Mrs Bonafè went on to say that, in the Parliament, a lot of discussion had focused on targets and that we need targets to make the proposal work.

“I want us to recycle 70% of waste and 80% of packaging by 2030, with 80% of wood and wood packaging recycled.

“I also want it to be compulsory for every country to collect [used] wood. I also believe that we should extend producer responsibility to all flows – and of course wood.

“We’ve started walking and must continue in this direction: This [circular economy] is the economy of the future.”

Following Mrs Bonafè’s presentation, the Venice Declaration was signed by Dr Fantoni and Mr Wiesner and presented to her

The circular economy: an opportunity for the industrial wood sector was the subject of the next presentation, given by Mr Carlo Maria Medaglia, technical head of the Italian Environment Ministry.

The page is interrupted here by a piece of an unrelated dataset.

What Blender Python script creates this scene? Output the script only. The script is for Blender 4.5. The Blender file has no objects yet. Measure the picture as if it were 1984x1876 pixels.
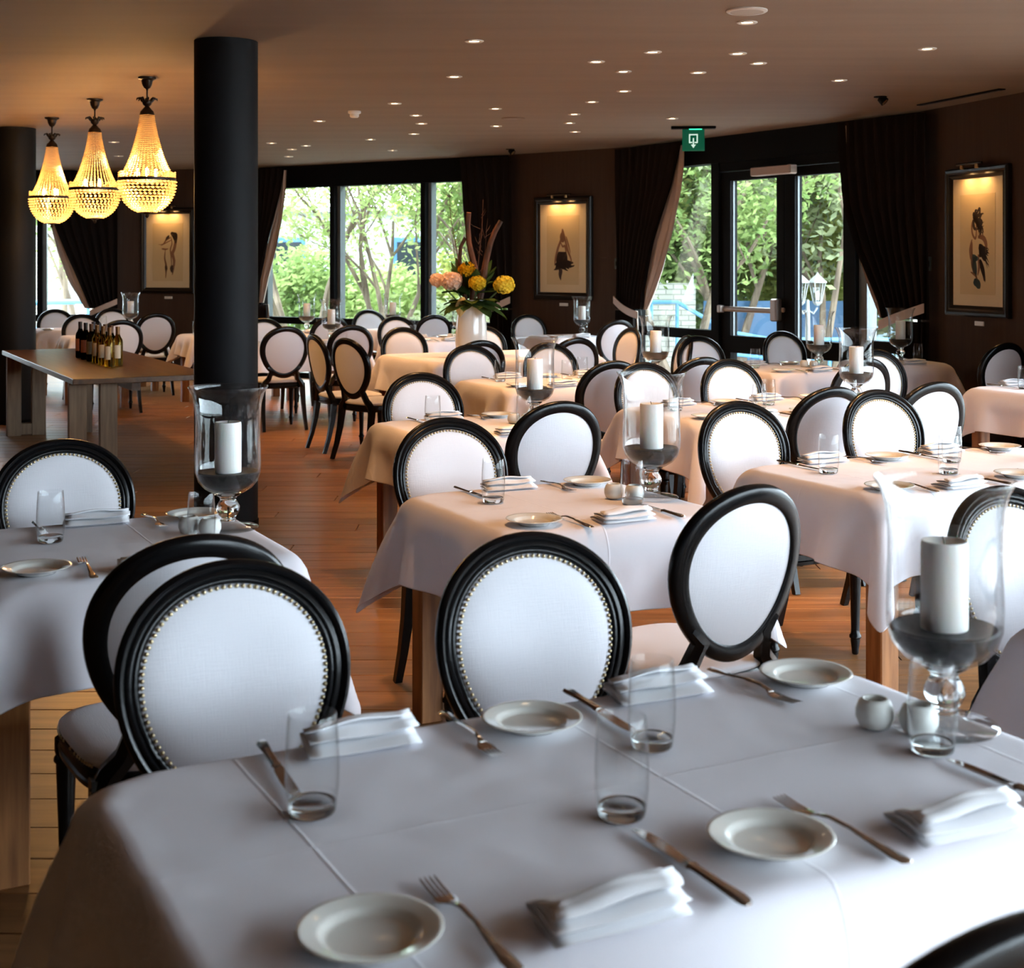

He said that the circular economy is a vital topic for the Italian Government. “For Italy, the circular economy is not just the vital path, but it is the ONLY path for the future. This is especially important in view of the fact that Italy still has substantial land-filling, which must be reduced.

“We should widen the scope and not only talk about waste, but also about bioeconomy, GPP, harmful environmental subsidies and a huge amount of topics of which ending waste is only a part,” said the speaker.

The final presentation was from David Borrelli, MEP and member of the Club du Bois. He is also on the Industry, Research and Energy Committee.

“I started with the circular economy 11 years ago, when I began my political career, with the conviction that waste is a resource that should be recycled and transformed,” he said. “I am very glad to see this EU initiative for the future of the industry, the economy and the environment.

“It is important for us MEPs to understand your problems in your daily work. It is too easy to lose touch with reality and this kind of collaboration helps.